▸ **Given material**:
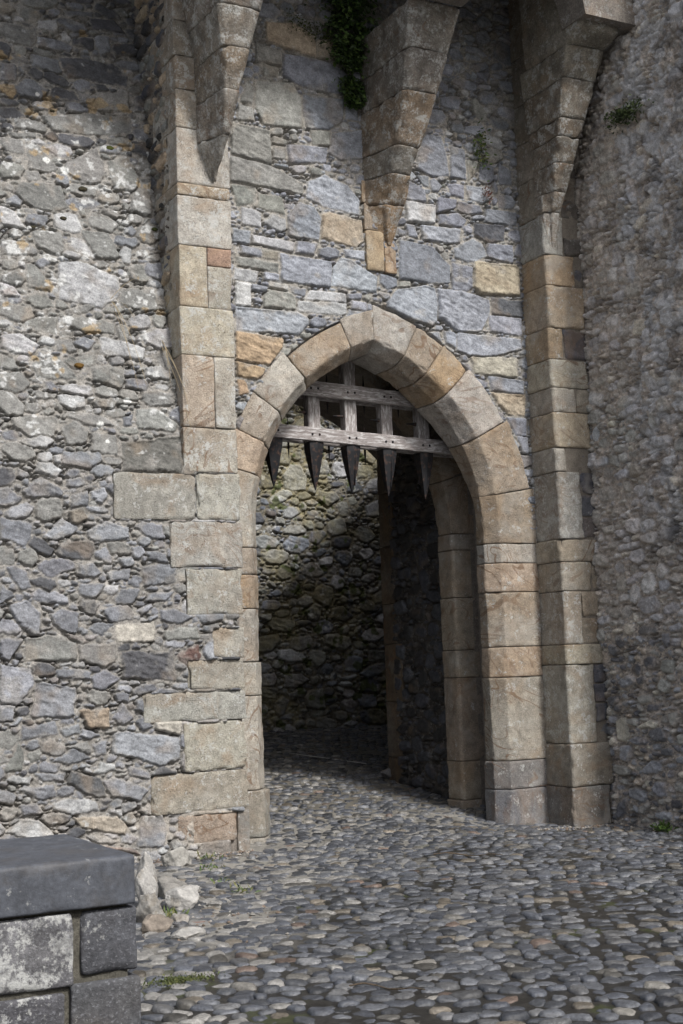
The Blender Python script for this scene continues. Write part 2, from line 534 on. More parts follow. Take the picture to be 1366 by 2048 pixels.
    if tool > 0:
        dn = ramp(noise(7, 5, .75), .48, .60)
        col = mixc(col, mm(dn, .6), (.06, .06, .066))
        mp = N(nt, 'ShaderNodeMapping'); mp.inputs['Scale'].default_value = (75, 75, 100); L(vec, mp.inputs['Vector'])
        tn = noise(1., 2, .5, mp.outputs[0])
        hgt = mm(hgt, mm(tn, tool), 'ADD')
        col = mixc(col, mm(ramp(tn, .56, .72), .38), (.30, .31, .34))
    hgt = mm(hgt, mm(noise(fine * 2.6, 3, .6), .35), 'ADD')
    bp = N(nt, 'ShaderNodeBump'); bp.inputs['Strength'].default_value = bump; bp.inputs['Distance'].default_value = dist
    L(hgt, bp.inputs['Height']); L(bp.outputs[0], b.inputs['Normal'])
    L(col, b.inputs['Base Color']); b.inputs['Roughness'].default_value = rough
    b.inputs['Specular IOR Level'].default_value = spec
    return m

M_RUB = stone_mat('rubble_masonry', fine=70, bump=.7, dist=.012, speck=.38)
M_SAND = stone_mat('dressed_sandstone', fine=68, bump=1., dist=.013, speck=.34, band=1., lichen=1., pit=.45)
M_WORN = stone_mat('weathered_sandstone', stain=.5, fine=60, bump=1., dist=.018, speck=.48, band=.7, lichen=1.)
M_SLATE = stone_mat('dark_slate', fine=50, bump=.5, dist=.005, speck=.28, stain=.35, lichen=.6, rough=.6, spec=.35)
M_DARKL = stone_mat('dark_limestone', fine=55, bump=.6, dist=.009, speck=.4, lichen=1., tool=.45)
M_COB = stone_mat('cobble_ground', fine=60, bump=.8, dist=.008, speck=.42, rough=.4, spec=.45)
M_ROCK = stone_mat('white_limestone', fine=40, bump=.8, dist=.012, speck=.25, lichen=.0)

def leaf_mat(name, c, rough=.6):
    m, nt = newmat(name); out = N(nt, 'ShaderNodeOutputMaterial'); b = N(nt, 'ShaderNodeBsdfPrincipled')
    at = N(nt, 'ShaderNodeAttribute', attribute_name='Col')
    mx = N(nt, 'ShaderNodeMix', data_type='RGBA', blend_type='MULTIPLY'); mx.inputs[0].default_value = 1
    nt.links.new(at.outputs['Color'], mx.inputs[6]); mx.inputs[7].default_value = (*c, 1)
    nt.links.new(mx.outputs[2], b.inputs['Base Color']); b.inputs['Roughness'].default_value = rough
    nt.links.new(b.outputs[0], out.inputs[0]); return m
M_LEAF = leaf_mat('leaves', (1, 1, 1))

def wood_mat():
    m, nt = newmat('weathered_timber'); L = nt.links.new
    out = N(nt, 'ShaderNodeOutputMaterial'); b = N(nt, 'ShaderNodeBsdfPrincipled'); L(b.outputs[0], out.inputs[0])
    tc = N(nt, 'ShaderNodeTexCoord'); at = N(nt, 'ShaderNodeAttribute', attribute_name='Lich')   # 0 = upright grain, 1 = level grain
    def mapping(s):
        mp = N(nt, 'ShaderNodeMapping'); mp.inputs['Scale'].default_value = s; L(tc.outputs['Object'], mp.inputs['Vector']); return mp.outputs[0]
    vm = N(nt, 'ShaderNodeMix', data_type='VECTOR'); L(at.outputs['Fac'], vm.inputs[0]); L(mapping((90, 90, 14)), vm.inputs[4]); L(mapping((14, 90, 90)), vm.inputs[5])
    v = vm.outputs[1]
    n = N(nt, 'ShaderNodeTexNoise'); n.inputs['Scale'].default_value = 1.; n.inputs['Detail'].default_value = 5; L(v, n.inputs['Vector'])
    p = N(nt, 'ShaderNodeTexNoise'); p.inputs['Scale'].default_value = .55; p.inputs['Detail'].default_value = 4; p.inputs['Roughness'].default_value = .7; L(v, p.inputs['Vector'])
    r1 = N(nt, 'ShaderNodeMapRange'); r1.inputs['From Min'].default_value = .35; r1.inputs['From Max'].default_value = .65; L(n.outputs[0], r1.inputs['Value'])
    c1 = N(nt, 'ShaderNodeMix', data_type='RGBA'); L(r1.outputs[0], c1.inputs[0]); c1.inputs[6].default_value = (.20, .178, .172, 1); c1.inputs[7].default_value = (.33, .305, .30, 1)
    r2 = N(nt, 'ShaderNodeMapRange'); r2.inputs['From Min'].default_value = .52; r2.inputs['From Max'].default_value = .58; L(p.outputs[0], r2.inputs['Value'])
    c2 = N(nt, 'ShaderNodeMix', data_type='RGBA'); L(r2.outputs[0], c2.inputs[0]); L(c1.outputs[2], c2.inputs[6]); c2.inputs[7].default_value = (.52, .51, .51, 1)
    L(c2.outputs[2], b.inputs['Base Color']); b.inputs['Roughness'].default_value = .8
    bp = N(nt, 'ShaderNodeBump'); bp.inputs['Strength'].default_value = .6; bp.inputs['Distance'].default_value = .004
    L(n.outputs[0], bp.inputs['Height']); L(bp.outputs[0], b.inputs['Normal'])
    return m
M_WOOD = wood_mat()

def iron_mat():
    m, nt = newmat('black_iron'); L = nt.links.new
    out = N(nt, 'ShaderNodeOutputMaterial'); b = N(nt, 'ShaderNodeBsdfPrincipled'); L(b.outputs[0], out.inputs[0])
    tc = N(nt, 'ShaderNodeTexCoord')
    n = N(nt, 'ShaderNodeTexNoise'); n.inputs['Scale'].default_value = 22; n.inputs['Detail'].default_value = 6; L(tc.outputs['Object'], n.inputs['Vector'])
    r = N(nt, 'ShaderNodeMapRange'); r.inputs['From Min'].default_value = .52; r.inputs['From Max'].default_value = .68; L(n.outputs[0], r.inputs['Value'])
    c = N(nt, 'ShaderNodeMix', data_type='RGBA'); L(r.outputs[0], c.inputs[0]); c.inputs[6].default_value = (.014, .015, .018, 1); c.inputs[7].default_value = (.075, .045, .035, 1)
    L(c.outputs[2], b.inputs['Base Color']); b.inputs['Roughness'].default_value = .6; b.inputs['Specular IOR Level'].default_value = .3
    bp = N(nt, 'ShaderNodeBump'); bp.inputs['Strength'].default_value = .5; bp.inputs['Distance'].default_value = .005
    L(n.outputs[0], bp.inputs['Height']); L(bp.outputs[0], b.inputs['Normal'])
    return m
M_IRON = iron_mat()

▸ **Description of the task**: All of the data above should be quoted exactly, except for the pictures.

▸ **Solution to this problem**:
The Blender Python script for this scene continues. Write part 2, from line 534 on. More parts follow. Take the picture to be 1366 by 2048 pixels.
    if tool > 0:
        dn = ramp(noise(7, 5, .75), .48, .60)
        col = mixc(col, mm(dn, .6), (.06, .06, .066))
        mp = N(nt, 'ShaderNodeMapping'); mp.inputs['Scale'].default_value = (75, 75, 100); L(vec, mp.inputs['Vector'])
        tn = noise(1., 2, .5, mp.outputs[0])
        hgt = mm(hgt, mm(tn, tool), 'ADD')
        col = mixc(col, mm(ramp(tn, .56, .72), .38), (.30, .31, .34))
    hgt = mm(hgt, mm(noise(fine * 2.6, 3, .6), .35), 'ADD')
    bp = N(nt, 'ShaderNodeBump'); bp.inputs['Strength'].default_value = bump; bp.inputs['Distance'].default_value = dist
    L(hgt, bp.inputs['Height']); L(bp.outputs[0], b.inputs['Normal'])
    L(col, b.inputs['Base Color']); b.inputs['Roughness'].default_value = rough
    b.inputs['Specular IOR Level'].default_value = spec
    return m

M_RUB = stone_mat('rubble_masonry', fine=70, bump=.7, dist=.012, speck=.38)
M_SAND = stone_mat('dressed_sandstone', fine=68, bump=1., dist=.013, speck=.34, band=1., lichen=1., pit=.45)
M_WORN = stone_mat('weathered_sandstone', stain=.5, fine=60, bump=1., dist=.018, speck=.48, band=.7, lichen=1.)
M_SLATE = stone_mat('dark_slate', fine=50, bump=.5, dist=.005, speck=.28, stain=.35, lichen=.6, rough=.6, spec=.35)
M_DARKL = stone_mat('dark_limestone', fine=55, bump=.6, dist=.009, speck=.4, lichen=1., tool=.45)
M_COB = stone_mat('cobble_ground', fine=60, bump=.8, dist=.008, speck=.42, rough=.4, spec=.45)
M_ROCK = stone_mat('white_limestone', fine=40, bump=.8, dist=.012, speck=.25, lichen=.0)

def leaf_mat(name, c, rough=.6):
    m, nt = newmat(name); out = N(nt, 'ShaderNodeOutputMaterial'); b = N(nt, 'ShaderNodeBsdfPrincipled')
    at = N(nt, 'ShaderNodeAttribute', attribute_name='Col')
    mx = N(nt, 'ShaderNodeMix', data_type='RGBA', blend_type='MULTIPLY'); mx.inputs[0].default_value = 1
    nt.links.new(at.outputs['Color'], mx.inputs[6]); mx.inputs[7].default_value = (*c, 1)
    nt.links.new(mx.outputs[2], b.inputs['Base Color']); b.inputs['Roughness'].default_value = rough
    nt.links.new(b.outputs[0], out.inputs[0]); return m
M_LEAF = leaf_mat('leaves', (1, 1, 1))

def wood_mat():
    m, nt = newmat('weathered_timber'); L = nt.links.new
    out = N(nt, 'ShaderNodeOutputMaterial'); b = N(nt, 'ShaderNodeBsdfPrincipled'); L(b.outputs[0], out.inputs[0])
    tc = N(nt, 'ShaderNodeTexCoord'); at = N(nt, 'ShaderNodeAttribute', attribute_name='Lich')   # 0 = upright grain, 1 = level grain
    def mapping(s):
        mp = N(nt, 'ShaderNodeMapping'); mp.inputs['Scale'].default_value = s; L(tc.outputs['Object'], mp.inputs['Vector']); return mp.outputs[0]
    vm = N(nt, 'ShaderNodeMix', data_type='VECTOR'); L(at.outputs['Fac'], vm.inputs[0]); L(mapping((90, 90, 14)), vm.inputs[4]); L(mapping((14, 90, 90)), vm.inputs[5])
    v = vm.outputs[1]
    n = N(nt, 'ShaderNodeTexNoise'); n.inputs['Scale'].default_value = 1.; n.inputs['Detail'].default_value = 5; L(v, n.inputs['Vector'])
    p = N(nt, 'ShaderNodeTexNoise'); p.inputs['Scale'].default_value = .55; p.inputs['Detail'].default_value = 4; p.inputs['Roughness'].default_value = .7; L(v, p.inputs['Vector'])
    r1 = N(nt, 'ShaderNodeMapRange'); r1.inputs['From Min'].default_value = .35; r1.inputs['From Max'].default_value = .65; L(n.outputs[0], r1.inputs['Value'])
    c1 = N(nt, 'ShaderNodeMix', data_type='RGBA'); L(r1.outputs[0], c1.inputs[0]); c1.inputs[6].default_value = (.20, .178, .172, 1); c1.inputs[7].default_value = (.33, .305, .30, 1)
    r2 = N(nt, 'ShaderNodeMapRange'); r2.inputs['From Min'].default_value = .52; r2.inputs['From Max'].default_value = .58; L(p.outputs[0], r2.inputs['Value'])
    c2 = N(nt, 'ShaderNodeMix', data_type='RGBA'); L(r2.outputs[0], c2.inputs[0]); L(c1.outputs[2], c2.inputs[6]); c2.inputs[7].default_value = (.52, .51, .51, 1)
    L(c2.outputs[2], b.inputs['Base Color']); b.inputs['Roughness'].default_value = .8
    bp = N(nt, 'ShaderNodeBump'); bp.inputs['Strength'].default_value = .6; bp.inputs['Distance'].default_value = .004
    L(n.outputs[0], bp.inputs['Height']); L(bp.outputs[0], b.inputs['Normal'])
    return m
M_WOOD = wood_mat()

def iron_mat():
    m, nt = newmat('black_iron'); L = nt.links.new
    out = N(nt, 'ShaderNodeOutputMaterial'); b = N(nt, 'ShaderNodeBsdfPrincipled'); L(b.outputs[0], out.inputs[0])
    tc = N(nt, 'ShaderNodeTexCoord')
    n = N(nt, 'ShaderNodeTexNoise'); n.inputs['Scale'].default_value = 22; n.inputs['Detail'].default_value = 6; L(tc.outputs['Object'], n.inputs['Vector'])
    r = N(nt, 'ShaderNodeMapRange'); r.inputs['From Min'].default_value = .52; r.inputs['From Max'].default_value = .68; L(n.outputs[0], r.inputs['Value'])
    c = N(nt, 'ShaderNodeMix', data_type='RGBA'); L(r.outputs[0], c.inputs[0]); c.inputs[6].default_value = (.014, .015, .018, 1); c.inputs[7].default_value = (.075, .045, .035, 1)
    L(c.outputs[2], b.inputs['Base Color']); b.inputs['Roughness'].default_value = .6; b.inputs['Specular IOR Level'].default_value = .3
    bp = N(nt, 'ShaderNodeBump'); bp.inputs['Strength'].default_value = .5; bp.inputs['Distance'].default_value = .005
    L(n.outputs[0], bp.inputs['Height']); L(bp.outputs[0], b.inputs['Normal'])
    return m
M_IRON = iron_mat()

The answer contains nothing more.